▶ [PROBLEM STATEMENT]: Check each line of the material below for "parts". Report how many have it, with no other words.

▶ [PROVIDED DATA]:
------

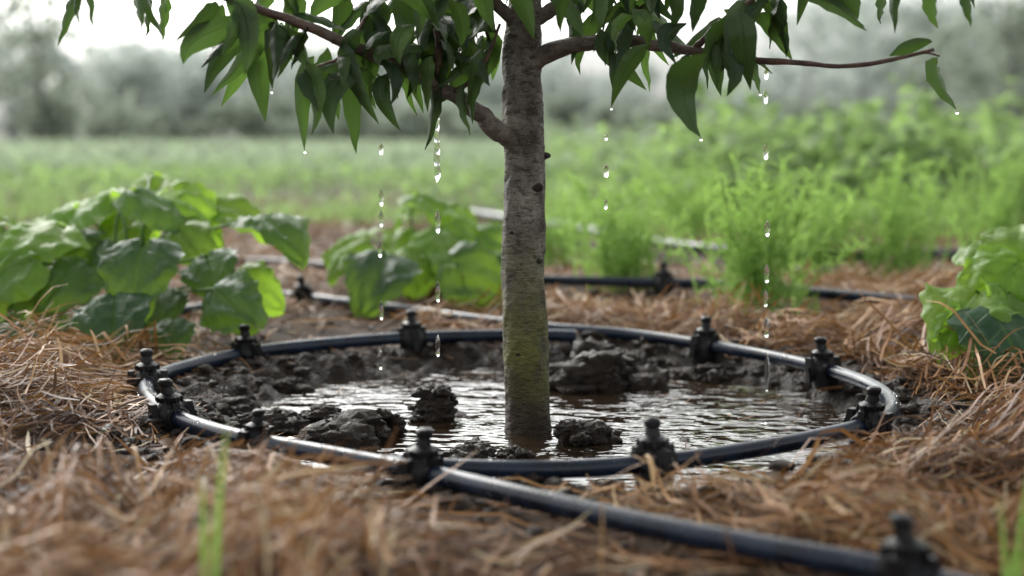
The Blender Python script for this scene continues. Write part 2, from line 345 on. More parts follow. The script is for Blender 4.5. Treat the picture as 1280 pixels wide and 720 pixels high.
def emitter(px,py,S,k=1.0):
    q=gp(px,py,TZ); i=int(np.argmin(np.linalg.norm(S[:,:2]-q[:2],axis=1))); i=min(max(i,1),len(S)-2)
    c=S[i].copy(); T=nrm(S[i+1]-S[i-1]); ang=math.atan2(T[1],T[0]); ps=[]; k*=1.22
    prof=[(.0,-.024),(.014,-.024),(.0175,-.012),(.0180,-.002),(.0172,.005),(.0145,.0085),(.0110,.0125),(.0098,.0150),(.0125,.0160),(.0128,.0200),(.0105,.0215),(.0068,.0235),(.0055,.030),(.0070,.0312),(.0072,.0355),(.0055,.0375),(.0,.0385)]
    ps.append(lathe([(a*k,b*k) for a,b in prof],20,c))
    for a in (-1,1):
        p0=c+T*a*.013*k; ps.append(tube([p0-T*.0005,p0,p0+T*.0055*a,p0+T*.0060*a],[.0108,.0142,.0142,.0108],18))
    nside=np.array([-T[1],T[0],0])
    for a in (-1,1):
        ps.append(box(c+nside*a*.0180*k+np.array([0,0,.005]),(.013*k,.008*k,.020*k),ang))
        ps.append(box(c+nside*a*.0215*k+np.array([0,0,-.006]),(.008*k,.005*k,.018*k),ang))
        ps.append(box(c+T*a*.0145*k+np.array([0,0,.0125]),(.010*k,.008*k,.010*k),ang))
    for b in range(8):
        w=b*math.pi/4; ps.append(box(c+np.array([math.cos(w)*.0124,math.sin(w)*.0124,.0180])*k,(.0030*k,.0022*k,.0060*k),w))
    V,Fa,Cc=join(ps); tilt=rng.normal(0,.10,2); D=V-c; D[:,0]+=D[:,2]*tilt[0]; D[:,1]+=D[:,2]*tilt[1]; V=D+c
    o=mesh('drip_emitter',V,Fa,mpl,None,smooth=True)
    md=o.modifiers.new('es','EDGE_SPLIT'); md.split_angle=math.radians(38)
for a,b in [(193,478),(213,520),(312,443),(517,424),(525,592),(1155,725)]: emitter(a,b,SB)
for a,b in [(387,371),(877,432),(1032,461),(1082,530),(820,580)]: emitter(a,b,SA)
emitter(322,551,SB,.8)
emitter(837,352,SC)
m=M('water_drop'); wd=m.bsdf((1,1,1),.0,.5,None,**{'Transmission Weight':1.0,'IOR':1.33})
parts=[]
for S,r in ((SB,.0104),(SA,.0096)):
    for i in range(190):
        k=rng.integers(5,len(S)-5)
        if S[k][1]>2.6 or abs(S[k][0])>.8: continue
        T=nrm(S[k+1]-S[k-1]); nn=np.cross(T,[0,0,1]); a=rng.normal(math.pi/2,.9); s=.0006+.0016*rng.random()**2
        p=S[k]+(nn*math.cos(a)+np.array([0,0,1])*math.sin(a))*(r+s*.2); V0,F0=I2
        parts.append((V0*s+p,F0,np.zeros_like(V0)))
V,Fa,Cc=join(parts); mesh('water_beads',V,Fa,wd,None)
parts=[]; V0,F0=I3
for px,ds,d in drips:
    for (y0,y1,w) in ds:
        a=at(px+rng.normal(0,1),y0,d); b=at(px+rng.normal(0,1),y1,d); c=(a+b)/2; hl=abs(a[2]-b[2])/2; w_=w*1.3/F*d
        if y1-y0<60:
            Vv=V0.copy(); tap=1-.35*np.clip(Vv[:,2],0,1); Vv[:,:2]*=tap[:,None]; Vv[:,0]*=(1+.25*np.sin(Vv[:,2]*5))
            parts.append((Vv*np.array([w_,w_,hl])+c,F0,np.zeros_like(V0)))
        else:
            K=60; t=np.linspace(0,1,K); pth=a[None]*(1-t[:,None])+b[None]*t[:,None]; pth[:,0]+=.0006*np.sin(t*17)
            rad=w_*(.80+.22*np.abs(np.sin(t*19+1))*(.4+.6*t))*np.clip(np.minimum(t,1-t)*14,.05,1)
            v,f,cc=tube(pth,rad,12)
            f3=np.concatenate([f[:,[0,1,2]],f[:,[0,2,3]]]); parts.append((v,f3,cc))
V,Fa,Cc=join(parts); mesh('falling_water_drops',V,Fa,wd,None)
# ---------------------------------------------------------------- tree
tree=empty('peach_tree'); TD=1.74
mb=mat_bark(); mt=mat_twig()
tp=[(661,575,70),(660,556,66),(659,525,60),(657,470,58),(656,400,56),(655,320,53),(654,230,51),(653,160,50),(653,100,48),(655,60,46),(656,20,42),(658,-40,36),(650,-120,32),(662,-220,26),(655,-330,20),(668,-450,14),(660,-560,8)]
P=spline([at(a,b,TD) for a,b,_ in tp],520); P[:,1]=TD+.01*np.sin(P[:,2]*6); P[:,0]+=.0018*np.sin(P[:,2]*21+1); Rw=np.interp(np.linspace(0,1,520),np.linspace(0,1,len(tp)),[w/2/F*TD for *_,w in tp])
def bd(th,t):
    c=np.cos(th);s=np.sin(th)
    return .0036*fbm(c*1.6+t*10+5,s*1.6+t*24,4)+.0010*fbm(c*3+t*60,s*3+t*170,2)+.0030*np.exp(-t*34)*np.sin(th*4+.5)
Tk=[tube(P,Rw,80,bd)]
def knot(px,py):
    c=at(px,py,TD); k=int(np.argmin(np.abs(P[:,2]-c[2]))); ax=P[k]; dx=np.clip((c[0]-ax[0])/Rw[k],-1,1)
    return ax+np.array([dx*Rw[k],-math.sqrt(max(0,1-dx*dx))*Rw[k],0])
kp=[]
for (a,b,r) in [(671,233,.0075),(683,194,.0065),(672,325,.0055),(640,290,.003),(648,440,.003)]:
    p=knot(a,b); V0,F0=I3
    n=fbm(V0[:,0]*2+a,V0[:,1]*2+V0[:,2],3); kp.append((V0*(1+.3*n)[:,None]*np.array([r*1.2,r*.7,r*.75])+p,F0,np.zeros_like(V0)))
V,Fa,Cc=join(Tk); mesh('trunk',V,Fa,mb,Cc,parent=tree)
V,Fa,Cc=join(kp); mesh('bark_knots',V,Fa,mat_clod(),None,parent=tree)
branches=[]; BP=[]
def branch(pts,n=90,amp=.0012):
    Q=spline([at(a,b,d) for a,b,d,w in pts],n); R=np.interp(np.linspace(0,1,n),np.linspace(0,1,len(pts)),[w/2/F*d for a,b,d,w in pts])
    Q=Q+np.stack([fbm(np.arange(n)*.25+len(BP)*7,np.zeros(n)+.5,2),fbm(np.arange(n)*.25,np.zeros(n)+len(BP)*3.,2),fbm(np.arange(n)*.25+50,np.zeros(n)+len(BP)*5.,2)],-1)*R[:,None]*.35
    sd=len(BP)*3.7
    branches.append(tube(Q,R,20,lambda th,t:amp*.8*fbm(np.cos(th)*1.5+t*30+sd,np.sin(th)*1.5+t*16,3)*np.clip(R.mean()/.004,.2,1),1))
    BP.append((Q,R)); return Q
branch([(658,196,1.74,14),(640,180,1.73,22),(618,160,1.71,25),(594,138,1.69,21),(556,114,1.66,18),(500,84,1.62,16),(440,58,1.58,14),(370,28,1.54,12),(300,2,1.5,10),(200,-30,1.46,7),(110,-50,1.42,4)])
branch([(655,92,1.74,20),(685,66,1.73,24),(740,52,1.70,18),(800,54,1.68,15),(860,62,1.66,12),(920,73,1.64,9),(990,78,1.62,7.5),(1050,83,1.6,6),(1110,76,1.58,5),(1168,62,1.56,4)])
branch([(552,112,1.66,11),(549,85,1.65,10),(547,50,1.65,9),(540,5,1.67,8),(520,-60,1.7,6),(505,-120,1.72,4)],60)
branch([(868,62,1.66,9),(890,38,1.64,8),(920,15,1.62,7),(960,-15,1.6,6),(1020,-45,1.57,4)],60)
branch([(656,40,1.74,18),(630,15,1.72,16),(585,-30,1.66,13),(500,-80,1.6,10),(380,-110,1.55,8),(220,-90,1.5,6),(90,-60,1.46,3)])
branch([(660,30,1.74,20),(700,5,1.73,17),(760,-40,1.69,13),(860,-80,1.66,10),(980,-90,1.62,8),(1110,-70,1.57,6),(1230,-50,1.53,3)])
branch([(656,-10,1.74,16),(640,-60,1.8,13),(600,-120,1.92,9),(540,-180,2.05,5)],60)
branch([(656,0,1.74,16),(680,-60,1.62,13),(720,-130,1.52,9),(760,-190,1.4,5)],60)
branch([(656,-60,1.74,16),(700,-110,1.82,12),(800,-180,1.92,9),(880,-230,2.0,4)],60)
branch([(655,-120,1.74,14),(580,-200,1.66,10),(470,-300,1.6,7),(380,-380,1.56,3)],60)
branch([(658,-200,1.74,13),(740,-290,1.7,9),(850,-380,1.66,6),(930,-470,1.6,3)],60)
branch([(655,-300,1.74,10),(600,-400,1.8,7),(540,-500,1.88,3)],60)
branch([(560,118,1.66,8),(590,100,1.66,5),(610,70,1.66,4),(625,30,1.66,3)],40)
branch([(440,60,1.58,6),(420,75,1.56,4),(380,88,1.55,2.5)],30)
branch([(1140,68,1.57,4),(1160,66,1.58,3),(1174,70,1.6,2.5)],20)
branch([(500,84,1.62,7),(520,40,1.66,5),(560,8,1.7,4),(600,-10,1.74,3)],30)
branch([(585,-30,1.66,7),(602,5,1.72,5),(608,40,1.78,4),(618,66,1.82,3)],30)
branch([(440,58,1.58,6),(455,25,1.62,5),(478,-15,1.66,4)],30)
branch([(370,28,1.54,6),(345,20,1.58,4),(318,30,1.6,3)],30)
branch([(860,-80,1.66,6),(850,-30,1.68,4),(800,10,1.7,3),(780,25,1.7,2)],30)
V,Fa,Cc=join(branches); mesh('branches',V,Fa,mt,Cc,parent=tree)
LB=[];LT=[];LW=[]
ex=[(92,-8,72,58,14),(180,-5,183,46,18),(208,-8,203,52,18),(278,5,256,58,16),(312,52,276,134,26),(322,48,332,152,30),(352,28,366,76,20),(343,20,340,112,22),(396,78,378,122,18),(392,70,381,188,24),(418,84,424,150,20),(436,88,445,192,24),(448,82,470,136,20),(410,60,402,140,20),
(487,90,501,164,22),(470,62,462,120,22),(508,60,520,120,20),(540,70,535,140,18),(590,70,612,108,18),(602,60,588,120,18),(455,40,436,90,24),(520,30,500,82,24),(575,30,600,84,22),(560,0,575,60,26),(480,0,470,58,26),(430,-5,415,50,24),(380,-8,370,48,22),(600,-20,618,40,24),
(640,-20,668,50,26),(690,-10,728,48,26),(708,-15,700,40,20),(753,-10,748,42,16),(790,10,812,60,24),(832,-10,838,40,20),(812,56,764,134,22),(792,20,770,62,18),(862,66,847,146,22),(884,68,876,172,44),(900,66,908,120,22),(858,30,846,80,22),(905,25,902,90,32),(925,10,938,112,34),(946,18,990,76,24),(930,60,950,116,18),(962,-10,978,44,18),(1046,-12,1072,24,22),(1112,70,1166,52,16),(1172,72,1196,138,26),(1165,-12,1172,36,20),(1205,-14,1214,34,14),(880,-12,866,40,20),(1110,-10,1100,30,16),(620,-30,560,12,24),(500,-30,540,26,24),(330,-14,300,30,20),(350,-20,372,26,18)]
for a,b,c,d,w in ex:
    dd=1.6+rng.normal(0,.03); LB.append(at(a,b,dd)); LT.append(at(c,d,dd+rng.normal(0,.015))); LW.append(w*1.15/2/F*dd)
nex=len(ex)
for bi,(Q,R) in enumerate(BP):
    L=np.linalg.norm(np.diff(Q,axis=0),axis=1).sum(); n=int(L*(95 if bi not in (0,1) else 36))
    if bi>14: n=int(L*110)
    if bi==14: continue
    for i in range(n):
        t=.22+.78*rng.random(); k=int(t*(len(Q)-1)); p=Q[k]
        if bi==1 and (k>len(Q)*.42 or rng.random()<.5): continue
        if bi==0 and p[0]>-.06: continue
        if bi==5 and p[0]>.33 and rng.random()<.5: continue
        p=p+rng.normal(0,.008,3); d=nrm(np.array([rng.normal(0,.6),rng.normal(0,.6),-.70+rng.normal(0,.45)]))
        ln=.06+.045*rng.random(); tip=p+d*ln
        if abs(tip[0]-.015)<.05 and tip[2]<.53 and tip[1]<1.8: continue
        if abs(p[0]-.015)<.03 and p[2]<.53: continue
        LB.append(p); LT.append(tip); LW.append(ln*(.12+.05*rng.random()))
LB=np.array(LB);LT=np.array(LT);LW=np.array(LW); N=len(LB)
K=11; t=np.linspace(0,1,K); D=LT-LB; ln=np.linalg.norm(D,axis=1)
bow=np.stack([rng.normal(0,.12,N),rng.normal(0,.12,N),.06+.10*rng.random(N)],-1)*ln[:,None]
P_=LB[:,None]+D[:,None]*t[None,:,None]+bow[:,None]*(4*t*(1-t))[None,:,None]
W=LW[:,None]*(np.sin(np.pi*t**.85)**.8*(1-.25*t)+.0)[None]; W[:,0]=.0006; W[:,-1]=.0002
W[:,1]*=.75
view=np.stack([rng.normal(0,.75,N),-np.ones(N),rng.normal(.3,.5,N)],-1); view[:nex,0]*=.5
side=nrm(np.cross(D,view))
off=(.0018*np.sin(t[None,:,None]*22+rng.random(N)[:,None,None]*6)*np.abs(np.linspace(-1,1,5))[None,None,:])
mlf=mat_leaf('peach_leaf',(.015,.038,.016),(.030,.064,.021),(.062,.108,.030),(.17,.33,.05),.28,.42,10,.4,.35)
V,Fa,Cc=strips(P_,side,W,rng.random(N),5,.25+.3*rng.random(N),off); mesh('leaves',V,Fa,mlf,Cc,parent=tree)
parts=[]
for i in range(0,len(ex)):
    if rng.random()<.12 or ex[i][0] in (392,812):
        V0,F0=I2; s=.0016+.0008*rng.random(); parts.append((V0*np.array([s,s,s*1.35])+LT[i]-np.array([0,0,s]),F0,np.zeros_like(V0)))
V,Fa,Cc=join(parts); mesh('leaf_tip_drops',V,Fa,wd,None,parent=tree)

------

▶ [EXERCISE RESPONSE]: 11